Balance caring for others and yourself

Pirkei Avot (Ethics of the Fathers) 1:14 states,

הוּא הָיָה אוֹמֵר, אִם אֵין אֲנִי לִי, מִי לִי. וּכְשֶׁאֲנִי לְעַצְמִי, מָה אֲנִי. וְאִם לֹא עַכְשָׁיו, אֵימָתָי:

[Hillel] used to say: “If I am not for myself, who is for me? But if I am only for myself, what am I? And if not now, when?”

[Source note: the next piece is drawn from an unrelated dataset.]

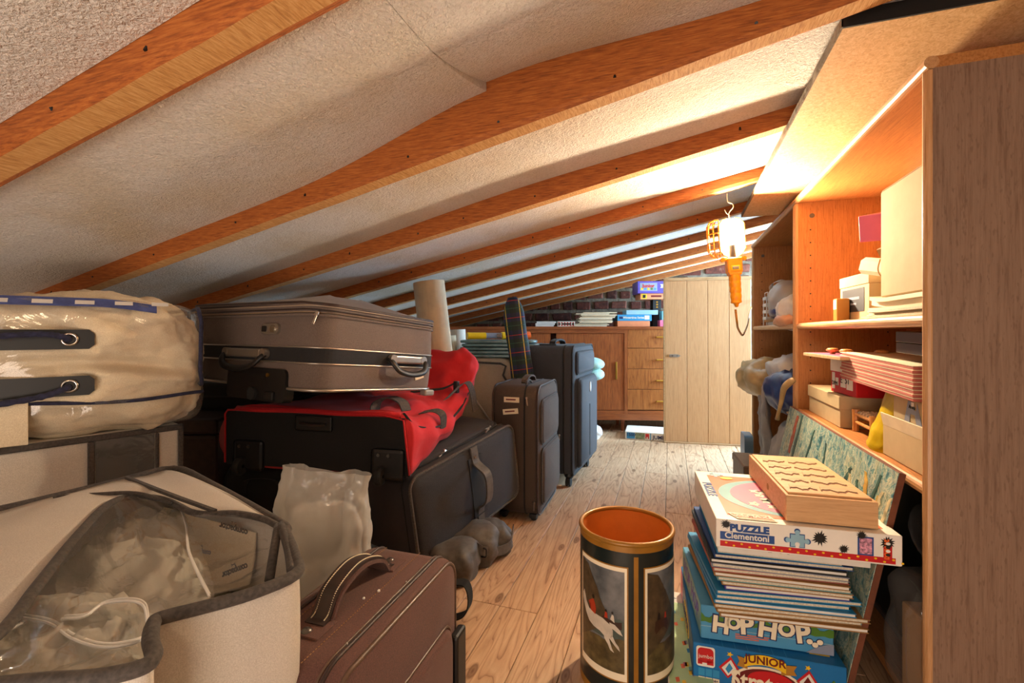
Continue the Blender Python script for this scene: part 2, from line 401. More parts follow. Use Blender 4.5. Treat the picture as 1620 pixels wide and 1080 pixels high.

In his book “The Art of Loving,” the Jewish psychologist Erich Fromm argued that the commandment to love one’s neighbor includes oneself:

“The logical fallacy in the notion that love for others and love for oneself are mutually exclusive should be stressed. If it is a virtue to love my neighbor as a human being, it must be a virtue — and not a vice — to love myself, since I am a human being too. There is no concept of man in which I myself am not included… The idea expressed in the Biblical “Love your neighbor as yourself!” implies that respect for one’s own integrity and uniqueness, love for and understanding of one’s own self, cannot be separated from respect and love and understanding for another individual. The love for my own self is inseparably connected with the love for any other being.”